Forum Discussion
Avid_Fox
Apr 17, 2021Explorer
Bert the Welder wrote:Kayteg1 wrote:
COG is about 1/2 way on the main floor, so camper can't pivot on flat, solid surface.
Driving on Alaska highway I did see the nose of my camper "in my line of sight" what also bend rear tie-down, meaning common truck inertia is shooting the rear up, while putting big stress on front of truck bed.
Yes. This is my thinking if the TC is on a flat surface. The front corner of the camper bottom is the teeter-todder pivot point.
I had my rear tie-downs shift out of place once from a big dip and jounce. But only once. Swapped the unsprung chains and turn buckles for fast guns right after that. This is why I'm thinking if you're gonna have just two sprung, they should be the back ones.

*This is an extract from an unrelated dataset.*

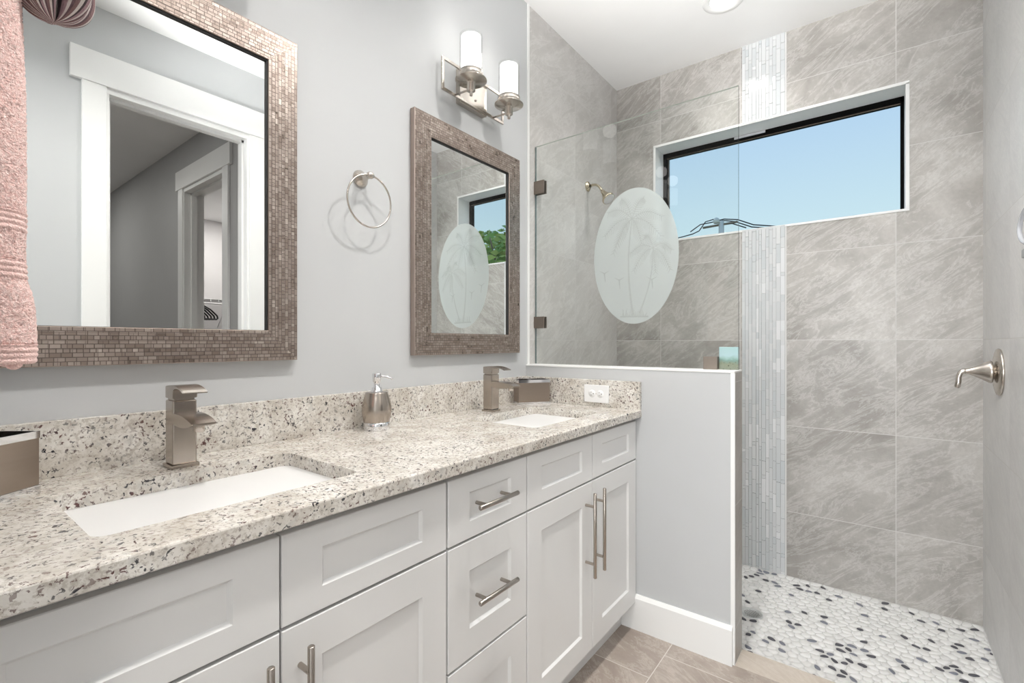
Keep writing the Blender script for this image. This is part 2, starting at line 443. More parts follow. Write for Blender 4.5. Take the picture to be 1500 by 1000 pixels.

All builders use spring loaded FRONT tie downs, not backs. This indicates that the camper does not pivot on the front edge, but somewhere rear of the front edge (CG point). The truck frame is flexible, not a flat absolutely stable surface plate, even though you'd think so... unless and until it has 5000lbs on it.
Generally speaking, everytime I have gone over a bump, I see and feel the back of the camper dip and bounce, not the front, or the truck frame in the middle. You all know the feeling of having someone tug on your backpack, it's the same in a camper.